WORK TO BE COMPLETED:
Write the listing out again, all of it, word for word.
***
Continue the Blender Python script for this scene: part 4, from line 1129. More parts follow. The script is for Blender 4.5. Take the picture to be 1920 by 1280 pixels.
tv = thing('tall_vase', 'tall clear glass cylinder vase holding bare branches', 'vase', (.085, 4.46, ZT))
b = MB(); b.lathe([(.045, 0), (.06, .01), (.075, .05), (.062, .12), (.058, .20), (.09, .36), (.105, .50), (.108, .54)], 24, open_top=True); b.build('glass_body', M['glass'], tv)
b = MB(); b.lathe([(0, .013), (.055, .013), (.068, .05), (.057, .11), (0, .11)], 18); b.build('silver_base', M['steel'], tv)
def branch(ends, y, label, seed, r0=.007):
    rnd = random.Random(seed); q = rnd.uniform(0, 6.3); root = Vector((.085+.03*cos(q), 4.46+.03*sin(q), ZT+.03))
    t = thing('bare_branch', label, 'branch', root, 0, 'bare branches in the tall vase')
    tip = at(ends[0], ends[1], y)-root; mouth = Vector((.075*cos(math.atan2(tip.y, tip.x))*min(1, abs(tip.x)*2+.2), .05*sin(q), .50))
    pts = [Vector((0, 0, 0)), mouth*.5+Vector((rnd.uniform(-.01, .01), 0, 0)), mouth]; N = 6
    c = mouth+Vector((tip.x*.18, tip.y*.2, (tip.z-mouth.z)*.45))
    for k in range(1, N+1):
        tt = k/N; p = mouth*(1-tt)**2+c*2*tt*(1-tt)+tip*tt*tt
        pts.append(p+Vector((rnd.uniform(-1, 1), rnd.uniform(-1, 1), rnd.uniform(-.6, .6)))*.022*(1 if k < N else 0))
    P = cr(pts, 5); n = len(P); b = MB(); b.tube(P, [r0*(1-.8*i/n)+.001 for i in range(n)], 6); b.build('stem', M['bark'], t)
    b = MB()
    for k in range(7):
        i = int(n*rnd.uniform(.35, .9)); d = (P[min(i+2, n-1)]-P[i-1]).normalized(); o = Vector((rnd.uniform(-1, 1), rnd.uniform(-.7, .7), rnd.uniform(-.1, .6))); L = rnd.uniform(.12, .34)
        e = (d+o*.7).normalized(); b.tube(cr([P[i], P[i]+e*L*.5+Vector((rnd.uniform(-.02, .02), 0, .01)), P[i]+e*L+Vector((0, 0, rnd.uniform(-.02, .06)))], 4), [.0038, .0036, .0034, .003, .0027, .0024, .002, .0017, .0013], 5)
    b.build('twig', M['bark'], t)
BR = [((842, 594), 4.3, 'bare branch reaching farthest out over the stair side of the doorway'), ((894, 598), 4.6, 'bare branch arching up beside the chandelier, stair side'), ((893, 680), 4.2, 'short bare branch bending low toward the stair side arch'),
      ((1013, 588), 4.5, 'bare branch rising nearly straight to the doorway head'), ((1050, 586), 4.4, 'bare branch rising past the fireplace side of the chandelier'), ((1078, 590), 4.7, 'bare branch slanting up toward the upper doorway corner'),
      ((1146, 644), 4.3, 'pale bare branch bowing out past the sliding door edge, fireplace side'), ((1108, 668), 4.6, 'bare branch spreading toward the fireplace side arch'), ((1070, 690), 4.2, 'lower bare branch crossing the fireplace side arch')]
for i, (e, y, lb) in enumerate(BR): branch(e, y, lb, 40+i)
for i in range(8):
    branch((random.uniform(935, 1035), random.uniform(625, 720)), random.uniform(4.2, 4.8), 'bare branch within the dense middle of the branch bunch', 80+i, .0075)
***
THE RESPONSE:
Continue the Blender Python script for this scene: part 4, from line 1129. More parts follow. The script is for Blender 4.5. Take the picture to be 1920 by 1280 pixels.
tv = thing('tall_vase', 'tall clear glass cylinder vase holding bare branches', 'vase', (.085, 4.46, ZT))
b = MB(); b.lathe([(.045, 0), (.06, .01), (.075, .05), (.062, .12), (.058, .20), (.09, .36), (.105, .50), (.108, .54)], 24, open_top=True); b.build('glass_body', M['glass'], tv)
b = MB(); b.lathe([(0, .013), (.055, .013), (.068, .05), (.057, .11), (0, .11)], 18); b.build('silver_base', M['steel'], tv)
def branch(ends, y, label, seed, r0=.007):
    rnd = random.Random(seed); q = rnd.uniform(0, 6.3); root = Vector((.085+.03*cos(q), 4.46+.03*sin(q), ZT+.03))
    t = thing('bare_branch', label, 'branch', root, 0, 'bare branches in the tall vase')
    tip = at(ends[0], ends[1], y)-root; mouth = Vector((.075*cos(math.atan2(tip.y, tip.x))*min(1, abs(tip.x)*2+.2), .05*sin(q), .50))
    pts = [Vector((0, 0, 0)), mouth*.5+Vector((rnd.uniform(-.01, .01), 0, 0)), mouth]; N = 6
    c = mouth+Vector((tip.x*.18, tip.y*.2, (tip.z-mouth.z)*.45))
    for k in range(1, N+1):
        tt = k/N; p = mouth*(1-tt)**2+c*2*tt*(1-tt)+tip*tt*tt
        pts.append(p+Vector((rnd.uniform(-1, 1), rnd.uniform(-1, 1), rnd.uniform(-.6, .6)))*.022*(1 if k < N else 0))
    P = cr(pts, 5); n = len(P); b = MB(); b.tube(P, [r0*(1-.8*i/n)+.001 for i in range(n)], 6); b.build('stem', M['bark'], t)
    b = MB()
    for k in range(7):
        i = int(n*rnd.uniform(.35, .9)); d = (P[min(i+2, n-1)]-P[i-1]).normalized(); o = Vector((rnd.uniform(-1, 1), rnd.uniform(-.7, .7), rnd.uniform(-.1, .6))); L = rnd.uniform(.12, .34)
        e = (d+o*.7).normalized(); b.tube(cr([P[i], P[i]+e*L*.5+Vector((rnd.uniform(-.02, .02), 0, .01)), P[i]+e*L+Vector((0, 0, rnd.uniform(-.02, .06)))], 4), [.0038, .0036, .0034, .003, .0027, .0024, .002, .0017, .0013], 5)
    b.build('twig', M['bark'], t)
BR = [((842, 594), 4.3, 'bare branch reaching farthest out over the stair side of the doorway'), ((894, 598), 4.6, 'bare branch arching up beside the chandelier, stair side'), ((893, 680), 4.2, 'short bare branch bending low toward the stair side arch'),
      ((1013, 588), 4.5, 'bare branch rising nearly straight to the doorway head'), ((1050, 586), 4.4, 'bare branch rising past the fireplace side of the chandelier'), ((1078, 590), 4.7, 'bare branch slanting up toward the upper doorway corner'),
      ((1146, 644), 4.3, 'pale bare branch bowing out past the sliding door edge, fireplace side'), ((1108, 668), 4.6, 'bare branch spreading toward the fireplace side arch'), ((1070, 690), 4.2, 'lower bare branch crossing the fireplace side arch')]
for i, (e, y, lb) in enumerate(BR): branch(e, y, lb, 40+i)
for i in range(8):
    branch((random.uniform(935, 1035), random.uniform(625, 720)), random.uniform(4.2, 4.8), 'bare branch within the dense middle of the branch bunch', 80+i, .0075)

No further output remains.